First Five Calls to Make After a DisasterHurricane and Tornado Preparedness: The First 5 Calls to Make After These and Other Major Disasters

Who should you call when a disaster strikes your home? In some cases, this depends on the nature of the catastrophe. If a major hurricane has hit Southeast Georgia and North Florida, you may be in the middle of a natural disaster that is affecting hundreds or thousands of families. In this case, landlines and cell towers could be affected, limiting who you can contact immediately. In contrast, if a tornado touched down the damage may be limited to a few homes. It’s still a disaster for you if your house was involved, but you’ll probably have access to more immediate support.
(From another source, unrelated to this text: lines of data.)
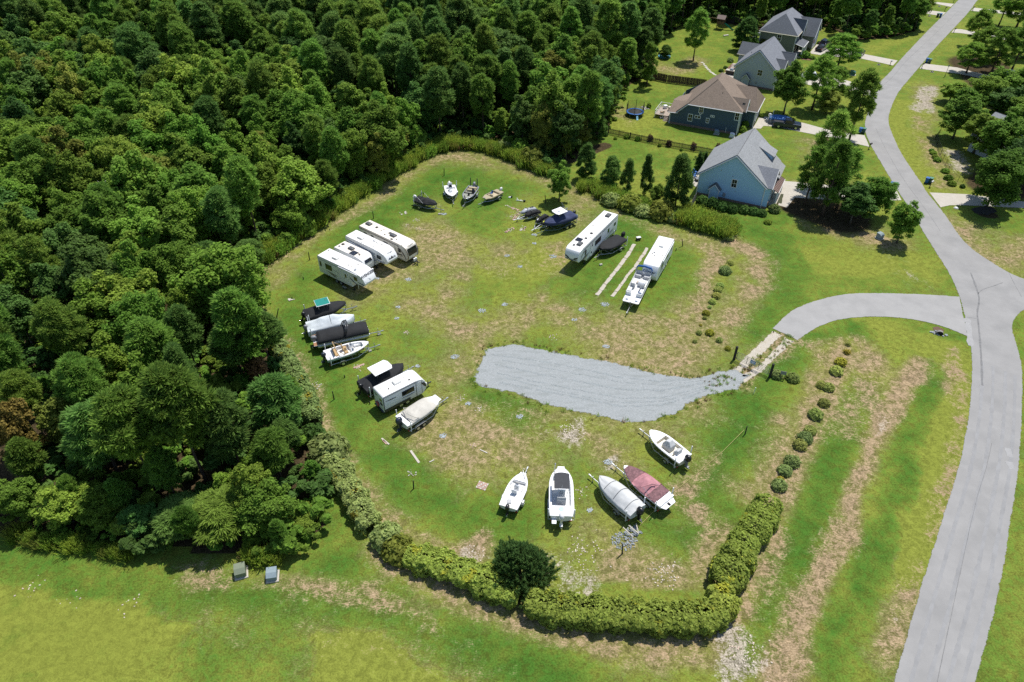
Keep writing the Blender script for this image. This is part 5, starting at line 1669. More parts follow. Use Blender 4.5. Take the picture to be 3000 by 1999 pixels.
swoosh(rv, [(-3, 1.3, .05), (0, 1.25, .08), (2.6, 1.35, .04)], -1, W, DECALDK)
side_panel(rv, "door", RVWHITE, 1.2, 1.6, .66, 1.75, -1, W, proud=.02)
# --- middle fifth wheel with mountain decal
rear = (ZA(845, 470, 3.6) + ZA(1000, 375, 3.6)) / 2
L, W, H = 9.0, 2.3, 3.55
rv = make_rv("fifth_wheel_camper", "white fifth wheel camper with mountain decals on side and nose", "fifth", rear, R(-38), L, W, H, RVWHITE, ROOFWHITE)
s = -1
side_panel(rv, "window", DARKGLASS, -4.0, 2.35, .26, .7, s, W, frame=TRIMGREY)
side_panel(rv, "window", DARKGLASS, -3.2, 2.35, .30, .55, s, W, frame=TRIMGREY)
side_panel(rv, "window", DARKGLASS, -1.95, 2.30, .95, .62, s, W, frame=DECALGR)
side_panel(rv, "window", DARKGLASS, 2.75, 2.50, .80, .50, s, W, frame=DECALDK)
side_panel(rv, "slide_out", RVWHITE, -1.9, 1.95, 3.6, 1.6, s, W, proud=.10)
side_panel(rv, "window", DARKGLASS, -1.9, 2.25, .95, .6, s, W + .20, frame=DECALGR)
swoosh(rv, [(-4.3, 3.12, .05), (-2, 2.95, .09), (0, 2.80, .07), (2, 2.72, .04)], s, W, DECALBL)
swoosh(rv, [(.3, 1.55, .02), (.6, 1.72, .12), (.95, 1.60, .05), (1.3, 1.85, .18), (1.7, 1.60, .06), (2.0, 1.7, .10), (2.35, 1.5, .02)], s, W, DECALBL)
swoosh(rv, [(.4, 1.35, .02), (.9, 1.30, .10), (1.4, 1.38, .08), (2.1, 1.25, .02)], s, W, DECALGR)
swoosh(rv, [(2.0, 1.95, .04), (3.0, 1.85, .07), (4.0, 1.98, .05)], s, W, DECALBL)
roof_vent(rv, -3.7, .25, H, ROOFWHITE, .42); roof_ac(rv, -2.0, -.1, H, ROOFWHITE, 1.15); roof_vent(rv, -1.0, -.75, H, ROOFWHITE, .4)
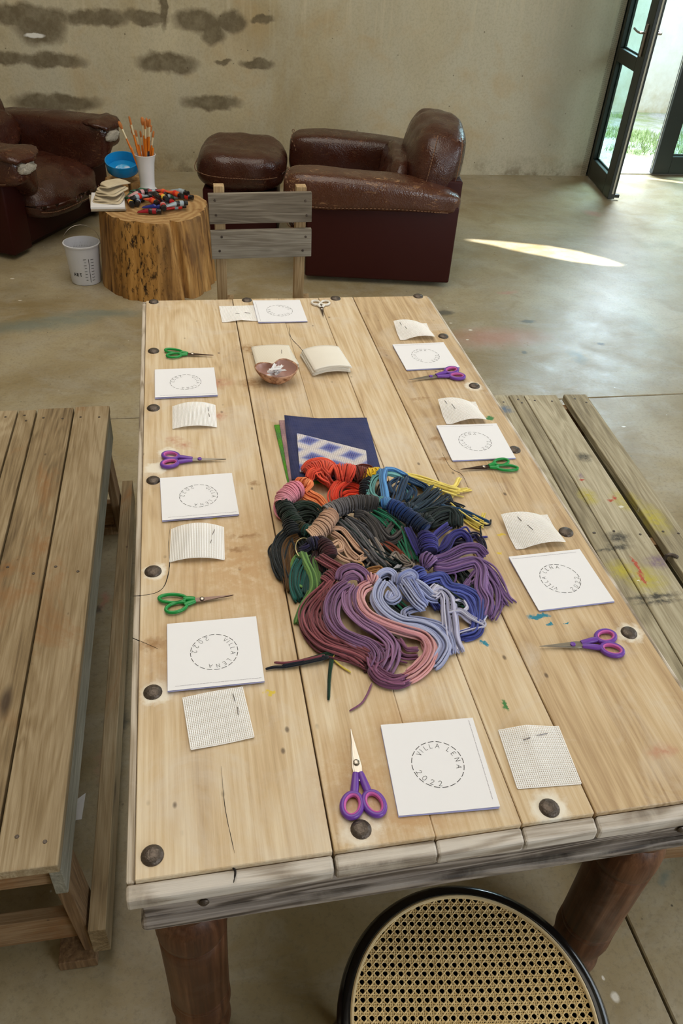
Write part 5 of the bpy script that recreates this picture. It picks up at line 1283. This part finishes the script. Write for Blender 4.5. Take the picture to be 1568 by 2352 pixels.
skein('petrol blue skein fanned out to the right of the knots', YM['petrol'], [([(870, 590, 3.0), (905, 580, 3.4), (935, 600, 3.0)], 1.35, 7)], [([(915, 590, 3.2), (970, 560, 2.8), (1030, 510, 2.6), (1075, 470, 2.2)], 22, 1.2, dict(r1=1.9, spread=.25)), ([(940, 600, 2.8), (1020, 560, 2.5), (1080, 520, 2.2), (1100, 500, 1.8)], 20, 1.2, dict(r1=1.6, spread=.25)), ([(920, 560, 2.6), (980, 520, 2.2), (1040, 490, 1.6)], 14, 1.4)])
skein('blue to navy coil running along the cord right of centre', YM['cobalt_navy'], [([(795, 562, 3.0), (850, 585, 3.1), (900, 620, 3.0), (950, 655, 2.8), (1010, 700, 2.4)], 1.55, 27, dict(bulge=.08))], [([(830, 545, 3.6), (860, 560, 4.2), (880, 580, 3.2)], 8, .7)])
skein('bottle green-black skein draped right above the indigo yarn', YM['bottle'], [([(960, 640, 3.0), (1000, 640, 3.2), (1030, 670, 2.8)], 1.2, 7)], [([(1010, 650, 2.8), (1070, 610, 2.5), (1130, 595, 2.2), (1165, 620, 1.8), (1170, 680, .9)], 22, 1.5, dict(spread=.25)), ([(1010, 670, 2.2), (1080, 640, 1.9), (1140, 630, 1.5), (1150, 690, .7)], 22, 1.5), ([(950, 620, 2.5), (1010, 600, 2.4), (1080, 590, 2.0)], 12, 1.0)])
skein('long loose blue strands reaching far right over the yellow tails', YM['steel'], [], [([(1060, 560, 2.2), (1130, 570, 2.0), (1220, 590, 1.6), (1310, 630, 1.1), (1385, 662, .7)], 5, .45, dict(jit=.12)), ([(1080, 545, 2.0), (1110, 560, 2.0), (1200, 610, 1.2), (1300, 650, .9), (1370, 675, .6)], 3, .35, dict(jit=.1))])
skein('short black cut ends on the lemon yellow tails', YM['ink'], [], [([(1100, 520, 1.8), (1135, 495, 1.8), (1160, 540, 1.6), (1215, 575, 1.4)], 5, .5, dict(jit=.3)), ([(1110, 540, 1.6), (1170, 550, 1.5), (1240, 572, 1.2)], 5, .5, dict(jit=.3)), ([(1385, 640, .5), (1375, 672, .6), (1325, 680, .5), (1330, 740, .4)], 1, .05), ([(1170, 590, 1.2), (1210, 610, 1.1), (1240, 632, .9)], 2, .2)])
# -- right: indigo, purple, royal
skein('indigo skein with a stubby knot at the right of the heap', YM['indigo'], [([(1000, 740, 2.6), (1020, 780, 2.9), (1030, 830, 2.6)], 1.7, 11)], [([(900, 690, 2.6), (925, 740, 2.4), (950, 800, 2.1), (975, 850, 1.6)], 14, .95, dict(spread=.2)), ([(1050, 750, 2.2), (1090, 710, 2.2), (1140, 672, 2.0)], 12, .75, dict(spread=.2)), ([(1060, 830, 1.8), (1110, 800, 1.9), (1150, 735, 2.2), (1210, 715, 2.1), (1260, 750, 1.6), (1275, 800, .9)], 16, 1.05, dict(spread=.25)), ([(1200, 700, 1.2), (1240, 685, 1.0), (1265, 720, .8), (1300, 745, .6), (1365, 742, .4)], 2, .25), ([(1030, 800, 2.0), (1080, 820, 1.8), (1090, 850, 1.2)], 9, .9)])
skein('black loops lying at the right rim beside the indigo yarn', YM['night'], [], [([(1150, 780, .9), (1220, 760, 1.0), (1290, 730, .8), (1330, 770, .6), (1345, 815, .4)], 7, .8), ([(1130, 800, .9), (1200, 790, .9), (1270, 800, .6)], 18, 1.3)])
skein('wide purple skein sweeping right and down along the right rim', YM['purple'], [([(985, 880, 2.6), (1015, 880, 3.0), (1045, 905, 2.6)], 1.5, 9)], [([(1050, 890, 2.6), (1130, 860, 2.6), (1220, 815, 2.4), (1300, 815, 2.0), (1345, 860, 1.3)], 20, 1.25, dict(spread=.25)), ([(1050, 920, 2.2), (1130, 925, 2.2), (1220, 900, 2.3), (1290, 890, 2.2), (1330, 940, 2.0), (1325, 1040, 1.8), (1360, 1120, 1.4), (1340, 1210, .7)], 22, 1.15, dict(spread=.35, m=34)), ([(1290, 880, 1.8), (1370, 930, 1.6), (1420, 1010, 1.3), (1460, 1090, .8), (1500, 1140, .4)], 16, 1.1, dict(r1=1.6, jit=.12)), ([(1340, 960, 1.4), (1400, 1050, 1.2), (1400, 1140, .8), (1370, 1220, .5)], 14, 1.1, S3), ([(1110, 1000, 1.5), (1130, 955, 1.9), (1175, 960, 1.8), (1170, 1005, 1.5), (1125, 1010, 1.5)], 1, .1), ([(1270, 1000, 1.6), (1240, 1020, 1.4), (1300, 940, 1.8)], 5, .6)])
skein('royal blue skein curving below the purple one', YM['royal'], [([(945, 935, 2.4), (965, 955, 2.6), (985, 985, 2.2)], 1.2, 8)], [([(980, 1000, 2.2), (1040, 980, 2.3), (1100, 975, 2.1), (1140, 1030, 1.9), (1220, 1050, 1.8), (1300, 1100, 1.4), (1310, 1180, 1.1), (1300, 1260, .7)], 20, 1.05, dict(spread=.25, m=34)), ([(1060, 1000, 1.5), (1120, 1060, 1.5), (1220, 1085, 1.4), (1270, 1140, 1.1), (1300, 1230, .8), (1290, 1300, .5), (1200, 1325, .5)], 22, 1.1, dict(spread=.3, m=34)), ([(1040, 1020, 1.4), (1050, 1100, 1.2), (1090, 1160, 1.0)], 12, 1.0), ([(1330, 1140, .8), (1400, 1150, .6), (1420, 1170, .4)], 3, .5)])
# -- lower right: lilacs
skein('pale lilac white skein ending in brushed-out tips at lower right', YM['pale_lilac'], [], [([(1040, 1090, 1.9), (1090, 1060, 2.1), (1130, 1100, 1.9), (1140, 1180, 1.7), (1150, 1260, 1.3), (1160, 1340, .9), (1195, 1420, .4)], 20, 1.0, dict(r1=1.5, spread=.2, jit=.06, m=32)), ([(1130, 1190, 1.6), (1200, 1180, 1.5), (1260, 1220, 1.2), (1340, 1260, .8)], 11, .9, dict(spread=.3)), ([(1350, 1190, .8), (1335, 1230, .9), (1340, 1260, .8), (1260, 1285, .7), (1190, 1310, .6)], 6, .7, S3), ([(1150, 1130, 1.6), (1210, 1110, 1.4), (1245, 1150, 1.2), (1220, 1180, 1.1)], 3, .4), ([(1050, 1080, 2.0), (1075, 1030, 2.3), (1050, 1060, 2.4), (1085, 1075, 2.0)], 8, .7)])
skein('lavender blue skein with a fat fanned knot at the lower right', YM['lavender'], [], [([(835, 1020, 1.8), (855, 975, 2.8), (905, 950, 3.2), (940, 965, 2.9), (950, 1000, 2.0)], 22, 1.05, dict(spread=.12, flat_=.85)), ([(860, 1010, 2.4), (900, 985, 3.2), (940, 1000, 2.8)], 12, .8, dict(spread=.12)), ([(895, 1005, 3.0), (925, 1050, 3.2), (965, 1110, 2.9), (1000, 1150, 2.0)], 26, 1.7, dict(r1=1.2, spread=.12, flat_=.7)), ([(930, 1010, 2.8), (985, 1050, 2.7), (1030, 1090, 2.2), (1070, 1100, 1.7)], 18, 1.2, dict(spread=.15)), ([(1000, 1150, 1.6), (930, 1160, 1.3), (880, 1185, 1.0), (895, 1225, .9), (990, 1240, 1.2), (1090, 1270, 1.3), (1140, 1340, 1.0), (1150, 1420, .6)], 18, .95, dict(spread=.2, m=36))])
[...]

In general, here are the most important calls to make:

1. First Responders – Emergency services are likely to be overwhelmed in the event of a hurricane or tornado. Call 911 only if there is an immediate danger to your life and health or that of your family. Otherwise, contact neighbors or friends to help you out (or so you can help each other).

2. Utilities – A broken gas line or a downed overhead power line can be a serious hazard after a hurricane or tornado. Call the utility company right away to address the issue. Move to a safer area until a crew arrives and corrects the problem.

3. Loved Ones – You’ll want to contact family and friends to let them know you are OK and to check on their well-being. In the event of a major disaster, use text messaging when possible to minimize the overload on the voice network. Get in touch with at least one person who lives outside your local area. This individual may serve as an important contact point in getting you the help and information you need (such as the distribution locations for the American Red Cross or local relief agencies).

4. Shelter – If your home is unsafe or completely destroyed in a major disaster, the Federal Emergency Management Agency (FEMA) may be able to provide temporary housing. The number is (800) 621-3362 to register for assistance. FEMA may also have vital information about where to find necessities like food and clothing after a disaster.

5. Restoration – Once you’ve ensured your family is safe, it’s time to start the process of rescuing your home. This involves contacting your insurance company, submitting a claim and working with a company that specializes in property damage clean up and repair. Most policies require you as the homeowner to make immediate reasonable repairs to your home following a disaster to prevent additional damage and will reimburse you for these repairs. Don’t wait for a contractor to knock on your door (there will be all kinds of fly-by-night repair companies coming through your town after hurricanes and tornadoes). Be proactive in calling a licensed restoration company that specializes in repairing the specific type of damage your home sustained in the disaster (we suggest Paul Davis Restoration/Emergency Services of Camden.).

Additional Tips:

The amount of warning you have before an event can also affect your communication strategy. Tornadoes come with a different warning time than a hurricane heading to us. You might be able to make some of your calls ahead of time rather than after the fact. For example, notify your employer that you probably won’t show up for work tomorrow because a major weather event headed your way is likely to cause damage.

And if you know someone who is experiencing a disaster in their own city, be in contact with them and let them know you’re there to help. You may be able to serve as a resource to them even from thousands of miles away.